The design’s metatheatricality culminates in the Mousetrap scene, where the vast, muralled room transforms into a raw, contemporary theatre.

“We both wanted it to be the complete opposite to the style framing the show. There’s almost three styles within the show: there’s the room, there’s the curtain of the theatre, which gets a bit more abstract, and then there is the play within the play [during the grave scene], which is an entire form of theatre on its own,” Stones elaborates.

The designer admits that in this section, abstraction creeps back in, but always with purpose.
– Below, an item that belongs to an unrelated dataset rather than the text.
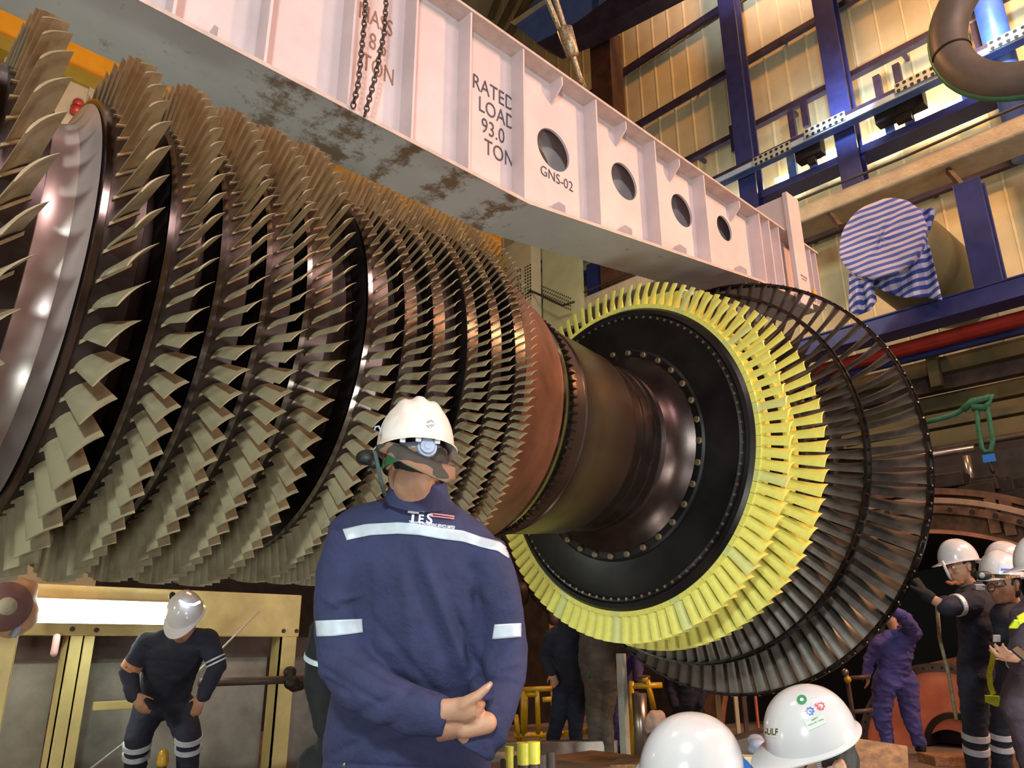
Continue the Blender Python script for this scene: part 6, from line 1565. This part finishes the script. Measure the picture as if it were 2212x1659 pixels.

At the end, the set remains slightly broken, reflecting Hamlet’s understanding that his world is an artifice.

“It’s all artifice, really. It’s, we are pretending this is a room, but it’s, Hamlet knows he’s in a play in a way. He can step out of it and we can break it all apart.”

Stones is quick to deflect the praise for Hamlet, reiterating his gratitude for the artisans who brought his vision to life – chiefly Tuffnell, Court, Danielle Barr, Maya Kazmarski and Lauren Jones, alongside apprentice painters Jade Boycott and Lily Cleaver. “It is a huge thank you to those, the scenic artists of the National Theatre, because honestly, you can’t design something like this unless you have those people.”

He hopes the Hamlet design serves as a vivid reminder of the craft. “It’s an art that isn’t in every theatre anymore. It really does change it, ’cause you can’t edit a print in the same way we’ve been editing this mural.”

Hamlet is going to cinemas via NT Live from January (people can find tickets on the NT Live website) and going to BAM in New York in April.